**OBJECTIVE**
Repeat every line, exactly, from the very first through the one where "return self.mats.index(material)" appears. Add nothing else.
** start DATA BLOCK **
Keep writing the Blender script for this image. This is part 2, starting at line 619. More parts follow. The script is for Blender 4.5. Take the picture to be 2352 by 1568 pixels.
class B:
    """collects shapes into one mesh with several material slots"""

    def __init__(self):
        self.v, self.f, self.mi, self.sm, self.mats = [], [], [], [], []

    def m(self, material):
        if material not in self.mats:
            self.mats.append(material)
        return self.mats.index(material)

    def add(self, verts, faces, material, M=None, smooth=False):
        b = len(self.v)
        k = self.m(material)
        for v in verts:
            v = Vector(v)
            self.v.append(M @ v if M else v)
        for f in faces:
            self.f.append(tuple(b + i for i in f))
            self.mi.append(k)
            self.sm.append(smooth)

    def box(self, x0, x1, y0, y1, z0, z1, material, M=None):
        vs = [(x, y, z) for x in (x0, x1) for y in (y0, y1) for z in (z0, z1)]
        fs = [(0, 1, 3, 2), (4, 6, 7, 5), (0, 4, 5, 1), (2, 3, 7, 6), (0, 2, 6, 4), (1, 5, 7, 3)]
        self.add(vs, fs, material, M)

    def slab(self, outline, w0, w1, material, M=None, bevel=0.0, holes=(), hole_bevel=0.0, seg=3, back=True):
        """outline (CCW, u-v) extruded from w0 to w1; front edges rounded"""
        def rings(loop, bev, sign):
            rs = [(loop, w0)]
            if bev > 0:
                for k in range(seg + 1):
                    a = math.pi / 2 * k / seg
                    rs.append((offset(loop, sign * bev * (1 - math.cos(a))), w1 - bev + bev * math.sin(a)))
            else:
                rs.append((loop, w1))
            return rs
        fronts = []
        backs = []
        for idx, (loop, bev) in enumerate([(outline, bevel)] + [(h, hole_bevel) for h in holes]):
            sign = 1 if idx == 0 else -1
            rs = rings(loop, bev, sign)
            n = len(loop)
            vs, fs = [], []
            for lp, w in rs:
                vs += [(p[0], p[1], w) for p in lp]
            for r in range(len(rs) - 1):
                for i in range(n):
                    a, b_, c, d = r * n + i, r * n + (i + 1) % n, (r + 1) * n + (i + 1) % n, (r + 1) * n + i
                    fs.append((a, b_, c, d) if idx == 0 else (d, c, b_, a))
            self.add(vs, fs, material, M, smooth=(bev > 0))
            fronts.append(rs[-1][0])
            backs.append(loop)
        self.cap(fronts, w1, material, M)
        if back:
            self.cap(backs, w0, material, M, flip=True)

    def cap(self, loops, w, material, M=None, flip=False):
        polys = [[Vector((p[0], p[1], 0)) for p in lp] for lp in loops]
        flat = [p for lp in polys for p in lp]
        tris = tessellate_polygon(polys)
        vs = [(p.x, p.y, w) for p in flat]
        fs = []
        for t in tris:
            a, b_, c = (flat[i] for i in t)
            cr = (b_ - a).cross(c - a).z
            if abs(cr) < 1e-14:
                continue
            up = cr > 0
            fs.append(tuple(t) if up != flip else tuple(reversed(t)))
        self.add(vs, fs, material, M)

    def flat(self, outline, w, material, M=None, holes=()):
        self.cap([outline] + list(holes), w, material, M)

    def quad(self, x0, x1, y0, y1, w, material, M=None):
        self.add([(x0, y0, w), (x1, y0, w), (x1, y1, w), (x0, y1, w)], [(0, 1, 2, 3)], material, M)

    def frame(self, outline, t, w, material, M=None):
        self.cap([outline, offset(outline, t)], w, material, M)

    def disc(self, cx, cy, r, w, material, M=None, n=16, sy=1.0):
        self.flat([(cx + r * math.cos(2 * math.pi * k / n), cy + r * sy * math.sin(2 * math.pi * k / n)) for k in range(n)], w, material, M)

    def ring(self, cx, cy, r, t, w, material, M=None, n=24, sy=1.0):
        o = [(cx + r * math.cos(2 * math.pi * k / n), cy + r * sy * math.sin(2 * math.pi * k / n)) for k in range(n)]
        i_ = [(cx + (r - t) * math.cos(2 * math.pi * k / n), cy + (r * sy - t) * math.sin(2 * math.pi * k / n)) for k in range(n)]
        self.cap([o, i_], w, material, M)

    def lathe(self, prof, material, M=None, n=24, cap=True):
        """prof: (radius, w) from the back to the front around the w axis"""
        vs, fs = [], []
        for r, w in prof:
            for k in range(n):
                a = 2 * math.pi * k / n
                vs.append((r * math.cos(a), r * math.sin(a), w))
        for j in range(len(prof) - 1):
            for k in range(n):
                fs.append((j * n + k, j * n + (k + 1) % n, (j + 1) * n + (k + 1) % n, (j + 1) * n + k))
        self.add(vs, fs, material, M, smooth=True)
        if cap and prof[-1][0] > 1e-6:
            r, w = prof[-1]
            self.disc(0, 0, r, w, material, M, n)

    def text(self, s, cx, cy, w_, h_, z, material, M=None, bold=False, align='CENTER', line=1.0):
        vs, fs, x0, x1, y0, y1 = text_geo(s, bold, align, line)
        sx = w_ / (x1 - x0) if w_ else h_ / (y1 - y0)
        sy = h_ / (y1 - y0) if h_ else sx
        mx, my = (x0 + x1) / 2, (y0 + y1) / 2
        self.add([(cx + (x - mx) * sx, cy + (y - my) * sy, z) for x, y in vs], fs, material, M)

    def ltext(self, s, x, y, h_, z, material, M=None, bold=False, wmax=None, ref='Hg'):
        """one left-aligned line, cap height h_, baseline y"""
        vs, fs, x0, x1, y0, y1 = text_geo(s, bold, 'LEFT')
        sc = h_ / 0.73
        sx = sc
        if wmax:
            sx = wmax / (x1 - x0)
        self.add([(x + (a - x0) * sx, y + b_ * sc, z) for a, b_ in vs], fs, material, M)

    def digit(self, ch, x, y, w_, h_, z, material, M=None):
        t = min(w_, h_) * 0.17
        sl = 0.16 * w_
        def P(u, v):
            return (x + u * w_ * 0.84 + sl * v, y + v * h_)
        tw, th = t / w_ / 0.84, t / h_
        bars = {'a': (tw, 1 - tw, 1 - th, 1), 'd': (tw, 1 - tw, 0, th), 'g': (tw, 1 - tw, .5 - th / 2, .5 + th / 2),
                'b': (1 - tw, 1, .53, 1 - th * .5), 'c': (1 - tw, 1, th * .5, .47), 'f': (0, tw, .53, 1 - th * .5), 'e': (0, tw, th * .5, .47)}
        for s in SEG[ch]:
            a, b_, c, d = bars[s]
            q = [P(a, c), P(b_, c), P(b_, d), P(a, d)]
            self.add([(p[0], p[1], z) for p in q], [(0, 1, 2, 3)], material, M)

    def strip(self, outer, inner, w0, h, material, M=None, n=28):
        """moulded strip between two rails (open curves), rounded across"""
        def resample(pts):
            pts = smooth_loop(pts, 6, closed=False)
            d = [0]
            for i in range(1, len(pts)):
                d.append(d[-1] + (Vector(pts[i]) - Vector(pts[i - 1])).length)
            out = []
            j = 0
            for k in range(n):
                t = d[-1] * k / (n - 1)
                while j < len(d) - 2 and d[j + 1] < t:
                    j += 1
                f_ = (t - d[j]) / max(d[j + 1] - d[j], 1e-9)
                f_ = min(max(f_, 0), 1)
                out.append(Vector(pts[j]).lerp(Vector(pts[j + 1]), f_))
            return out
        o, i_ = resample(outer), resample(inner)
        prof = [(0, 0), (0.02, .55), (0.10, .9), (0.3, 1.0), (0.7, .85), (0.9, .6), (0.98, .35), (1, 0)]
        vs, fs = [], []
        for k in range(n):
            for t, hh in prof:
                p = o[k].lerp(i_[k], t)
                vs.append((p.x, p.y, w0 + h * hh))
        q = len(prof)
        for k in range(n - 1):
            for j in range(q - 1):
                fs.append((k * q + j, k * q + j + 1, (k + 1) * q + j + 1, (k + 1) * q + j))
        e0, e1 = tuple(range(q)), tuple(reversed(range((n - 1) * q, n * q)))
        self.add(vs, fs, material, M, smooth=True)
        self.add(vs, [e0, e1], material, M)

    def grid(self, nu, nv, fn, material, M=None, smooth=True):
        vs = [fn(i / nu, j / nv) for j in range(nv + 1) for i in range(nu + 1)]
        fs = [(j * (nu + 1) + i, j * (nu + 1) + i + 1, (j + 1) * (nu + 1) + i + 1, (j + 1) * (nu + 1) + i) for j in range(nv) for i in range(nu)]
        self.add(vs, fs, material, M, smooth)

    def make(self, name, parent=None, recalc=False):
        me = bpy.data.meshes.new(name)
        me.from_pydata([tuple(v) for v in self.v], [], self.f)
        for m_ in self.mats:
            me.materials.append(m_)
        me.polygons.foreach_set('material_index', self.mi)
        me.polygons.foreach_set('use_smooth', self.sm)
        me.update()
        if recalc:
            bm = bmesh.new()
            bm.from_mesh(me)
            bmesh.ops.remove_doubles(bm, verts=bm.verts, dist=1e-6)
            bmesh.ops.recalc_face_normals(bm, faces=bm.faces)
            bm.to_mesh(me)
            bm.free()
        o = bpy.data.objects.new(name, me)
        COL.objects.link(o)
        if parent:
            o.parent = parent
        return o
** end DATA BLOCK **
**OUTPUT OF THE EXERCISE**
Keep writing the Blender script for this image. This is part 2, starting at line 619. More parts follow. The script is for Blender 4.5. Take the picture to be 2352 by 1568 pixels.
class B:
    """collects shapes into one mesh with several material slots"""

    def __init__(self):
        self.v, self.f, self.mi, self.sm, self.mats = [], [], [], [], []

    def m(self, material):
        if material not in self.mats:
            self.mats.append(material)
        return self.mats.index(material)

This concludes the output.